Lucie Mancipoz – exceptionnelle – entre deux comédiens. ©Christophe Raynaud de Lage

Mardi 17 janvier 2023 – D’emblée, on est saisi par la jeunesse et l’énergie de cette équipe de jeunes gens et jeunes filles engagé·es dans un spectacle dont l’originalité nous ravit. Extraits de vidéo, play-back, monologues, chants, scènes à plusieurs sur… le bonheur. Etes-vous heureux ? Qu’est-ce qui vous rend heureux ? Et autres questions, posées à des gens, dans la rue, en auto-stop. Les tableaux s’enchaînent, drôles ou non, mais toujours émouvants. Les gens se racontent et la troupe les raconte. On ne peut qu’applaudir à l’inventivité du spectacle, à son foisonnement et à son authenticité.

La genèse du spectacle : partir en auto-stop !

Le jeune Simon Roth a vingt ans en 2017 et comme beaucoup de jeunes de son âge, il se pose des questions existentielles. Cette année-là, il visionne le film Chronique d’un été d’Edgar Morin et Jean Rouch (1961).

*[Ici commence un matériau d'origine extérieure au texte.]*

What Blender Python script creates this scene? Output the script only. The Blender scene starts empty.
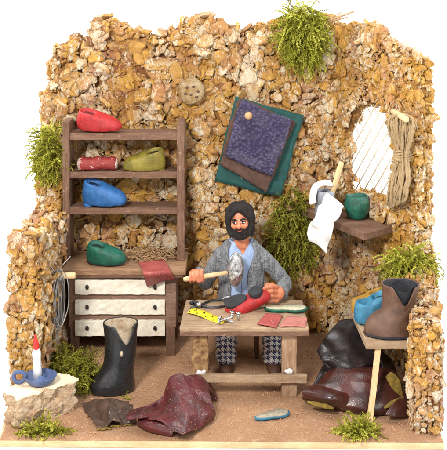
import bpy, bmesh, math, random
import numpy as np
from mathutils import Vector, Matrix, noise, Euler
random.seed(7); rng = np.random.default_rng(7)
SC = bpy.context.scene
COL = SC.collection
PI = math.pi
# ---------------------------------------------------------------- camera model: at(u,v,Y) turns a photo pixel at depth Y into a point
CAMY, CAMZ, F, U0, V0 = -10.0, 4.7, 1000.0, 223.5, -33.0
def at(u, v, Y):
    d = Y - CAMY
    return Vector(((u-U0)*d/F, Y, CAMZ-(v-V0)*d/F))
def onz(u, v, Z=0.0):
    d = (CAMZ-Z)*F/(v-V0)
    return Vector(((u-U0)*d/F, d+CAMY, Z))
# ---------------------------------------------------------------- materials
def lin(c):
    c = c/255.0
    return c/12.92 if c <= .04045 else ((c+.055)/1.055)**2.4
def rgb(r, g, b, k=1.0): return (lin(r)*k, lin(g)*k, lin(b)*k, 1.0)
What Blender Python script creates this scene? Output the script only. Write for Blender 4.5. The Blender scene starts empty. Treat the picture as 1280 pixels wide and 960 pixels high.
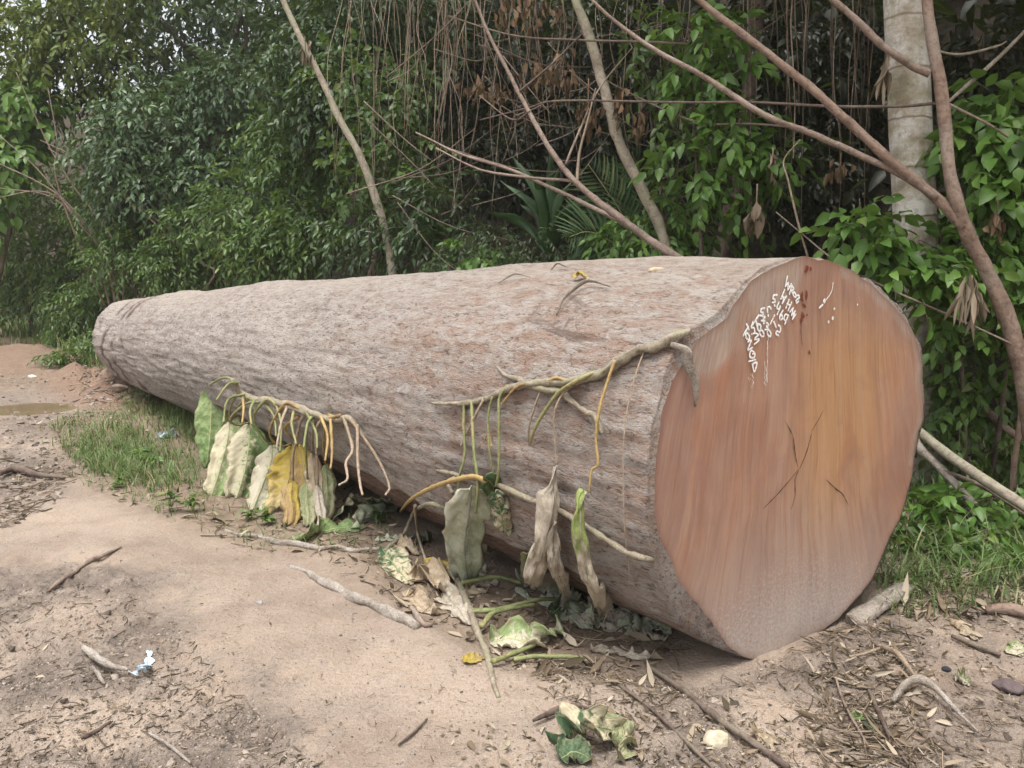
import bpy, math, random
import numpy as np
from mathutils import Vector, Matrix
from mathutils.bvhtree import BVHTree

SC = bpy.context.scene
rng = np.random.default_rng(7)
random.seed(7)

# ------------------------------------------------------------------ camera
FPX = 950.0                      # focal length in pixels of the 1280 wide photo
HORIZON = 345.0
EYE = 1.5
PITCH = math.atan((480 - HORIZON) / FPX)
cam_d = bpy.data.cameras.new('camera')
cam_d.sensor_width = 36.0
cam_d.lens = 36.0 * FPX / 1280
cam_d.clip_start = 0.05
cam_d.clip_end = 2000
cam = bpy.data.objects.new('camera', cam_d)
SC.collection.objects.link(cam)
cam.location = (0, 0, EYE)
cam.rotation_euler = (math.pi / 2 - PITCH, 0, 0)
SC.camera = cam

# ------------------------------------------------------------------ world and sun (bright overcast)
SUN_EL, SUN_AZ = math.radians(76), math.radians(200)      # azimuth clockwise from +Y: behind the camera, a little left
w = bpy.data.worlds.new('World')
SC.world = w
w.use_nodes = True
nt = w.node_tree
nt.nodes.clear()
sky = nt.nodes.new('ShaderNodeTexSky')
sky.sky_type = 'NISHITA'
sky.sun_disc = False
sky.sun_elevation = SUN_EL
sky.sun_rotation = SUN_AZ
sky.air_density = 1.0
sky.dust_density = 5.0
hs = nt.nodes.new('ShaderNodeHueSaturation')
hs.inputs['Saturation'].default_value = 0.22
bg = nt.nodes.new('ShaderNodeBackground')
bg.inputs['Strength'].default_value = 0.15
wo = nt.nodes.new('ShaderNodeOutputWorld')
nt.links.new(sky.outputs[0], hs.inputs['Color'])
nt.links.new(hs.outputs[0], bg.inputs['Color'])
nt.links.new(bg.outputs[0], wo.inputs['Surface'])
sun_d = bpy.data.lights.new('sun', 'SUN')
sun_d.energy = 1.5
sun_d.angle = math.radians(35)
sun_d.color = (1.0, 0.96, 0.9)
sun = bpy.data.objects.new('sun', sun_d)
SC.collection.objects.link(sun)
sdir = Vector((math.sin(SUN_AZ) * math.cos(SUN_EL), math.cos(SUN_AZ) * math.cos(SUN_EL), math.sin(SUN_EL)))
sun.rotation_euler = sdir.to_track_quat('Z', 'Y').to_euler()
SC.view_settings.view_transform = 'Standard'
SC.view_settings.look = 'None'
SC.view_settings.exposure = 1.05
SC.view_settings.gamma = 1.0
SC.view_settings.use_curve_mapping = False
SC.render.engine = 'CYCLES'
SC.cycles.max_bounces = 6
SC.cycles.diffuse_bounces = 3
SC.cycles.glossy_bounces = 2
SC.cycles.transmission_bounces = 3
SC.cycles.transparent_max_bounces = 4
SC.cycles.caustics_reflective = False
SC.cycles.caustics_refractive = False
SC.cycles.use_denoising = True
SC.cycles.volume_bounces = 1

# ------------------------------------------------------------------ pixel helpers (1280 x 960 photo pixels)
CP, SP = math.cos(PITCH), math.sin(PITCH)
def ray(px, py):
    x, y = (px - 640) / FPX, (480 - py) / FPX
    return np.array([x, CP + y * SP, -SP + y * CP])
def W(px, py, Y):
    d = ray(px, py)
    return np.array([0, 0, EYE]) + d * (Y / d[1])

# ------------------------------------------------------------------ noise
def _h(ix, iy, iz, seed):
    n = (ix.astype(np.int64) * 374761393 + iy.astype(np.int64) * 668265263 + iz.astype(np.int64) * 2147483647 + seed * 974711) & 0xffffffff
    n = ((n ^ (n >> 13)) * 1274126177) & 0xffffffff
    n = ((n ^ (n >> 16)) * 2246822519) & 0xffffffff
    n = n ^ (n >> 15)
    return (n & 0xffffff) / float(0xffffff)
def vn3(x, y, z, seed=0):
    x, y, z = np.broadcast_arrays(np.asarray(x, float), np.asarray(y, float), np.asarray(z, float))
    ix, iy, iz = np.floor(x), np.floor(y), np.floor(z)
    fx, fy, fz = x - ix, y - iy, z - iz
    fx, fy, fz = [f * f * (3 - 2 * f) for f in (fx, fy, fz)]
    r = 0
    for a in (0, 1):
        for b in (0, 1):
            for c in (0, 1):
                wgt = (fx if a else 1 - fx) * (fy if b else 1 - fy) * (fz if c else 1 - fz)
                r = r + wgt * _h(ix + a, iy + b, iz + c, seed)
    return r * 2 - 1
def fbm(x, y, z=0.0, oct=4, seed=0, gain=0.5):
    s, a, f = 0, 1.0, 1.0
    for i in range(oct):
        s = s + a * vn3(np.asarray(x) * f, np.asarray(y) * f, np.asarray(z) * f + 17.3 * i, seed + i)
        a *= gain; f *= 2.03
    return s
def sstep(a, b, x):
    t = np.clip((x - a) / (b - a), 0, 1)
    return t * t * (3 - 2 * t)

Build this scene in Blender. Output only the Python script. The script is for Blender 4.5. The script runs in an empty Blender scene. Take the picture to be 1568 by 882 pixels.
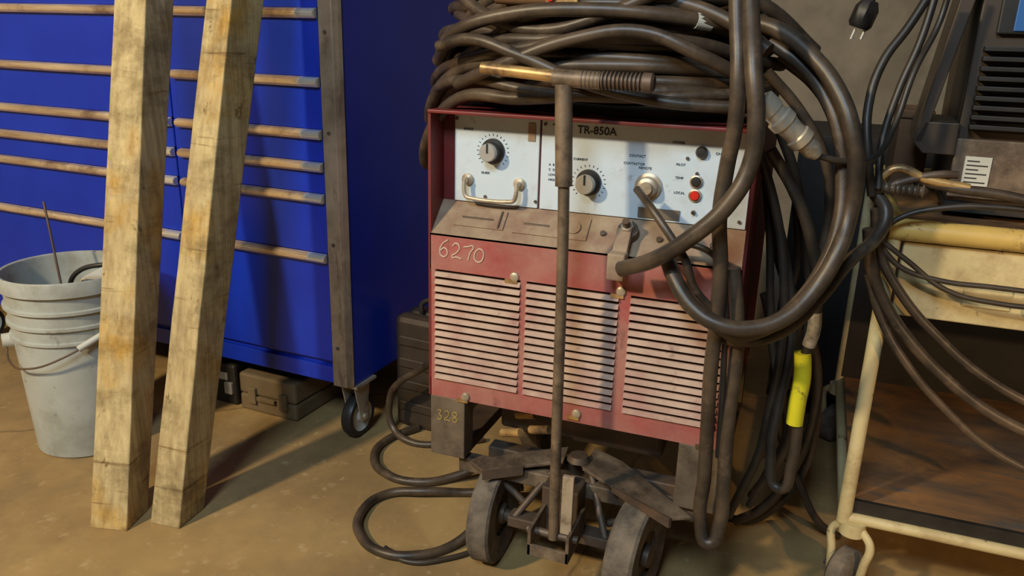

Les deux réalisateurs s’entretiennent avec des Parisien·nes sur la façon dont elles et ils se « débrouillent avec la vie ». Première question : Etes-vous heureux ? Les thèmes abordés sont variés : l’amour, le travail, les loisirs, la culture, le racisme… Le film devient le manifeste du cinéma-vérité, un mouvement qui interroge la capacité du cinéma à saisir la réalité.

Eté 2017, Simon Roth part pour un tour de France en auto-stop, pour questionner les gens : « En vous levant le matin, quelles sont vos premières pensées ? Est-ce qu’on peut aimer la même personne toute la vie ? Est-ce que le/la gamin·e que tu étais, serait content·e de toi, aujourd’hui ? Etes-vous heureux ? » Il en garde des heures de rush, des carnets.

A 22 ans, il est reçu au CNSAD (Conservatoire national d’art dramatique). Au contact de ses camarades de promotion, son tour de France en auto-stop ressurgit. Avec elles et eux, quelque chose est possible. Ses rushs s’enrichissent des points de vue multiples de ses camarades. Il veut aussi renouer avec les destins de gens ordinaires.

Mai 2021, la petite troupe part pour un périple en auto-stop, parce que c’est le meilleur moyen de rencontrer les autres, au hasard. De s’inscrire dans d’autres lignes que la sienne, d’aller dans des endroits où on ne serait jamais allé .

Ils embarquent en binôme car il faut quand même être prudent. L’auto-stop, ça peut être dangereux. Mais ils n’ont fait que des rencontres incroyables. « On leur demandait s’ils étaient d’accord pour qu’on les enregistre… alors qu’on démarrait le dictaphone dès qu’on rentrait dans la voiture (rires).» Le matériau s’enrichit aussi des échanges entre eux, avec leurs proches.

Que faire de tout le matériau réuni ?

Du théâtre ? Du cinéma ? Simon Roth propose à ses camarades de travailler à la ZAD de Notre-Dame-des-Landes, dans un squat, dans un lieu alternatif, pour voir ce que ça allait pouvoir rendre sur le plateau.

En fait ce qui est intéressant, c’est la façon dont les gens répondent, plus que ce qu’ils disent. Le travail commence par l’observation. Que signifie un geste ? Une intonation ?

Le groupe se refuse à la réécriture de la parole recueillie. Commence alors un travail d’interprétation, de recréation du matériau documentaire. Le groupe explore les formes – le masque, la danse, la vidéo, le lip sync (ou lipsing ou play back) – pour garder un vrai lien avec la personne réelle.

Chacun des quatre garçons et des quatre filles du collectif a choisi de représenter telle ou tel. Indépendamment du genre.

Il y a eu beaucoup de versions, beaucoup de coupes, pour resserrer le tout en une heure et demie. Un pari incroyable dont le résultat a été applaudi avec enthousiasme, mardi soir. Une réussite et une bonne surprise. 

Dans un salon de coiffure afro, lieu propice aux confidences, car les séances sont longues.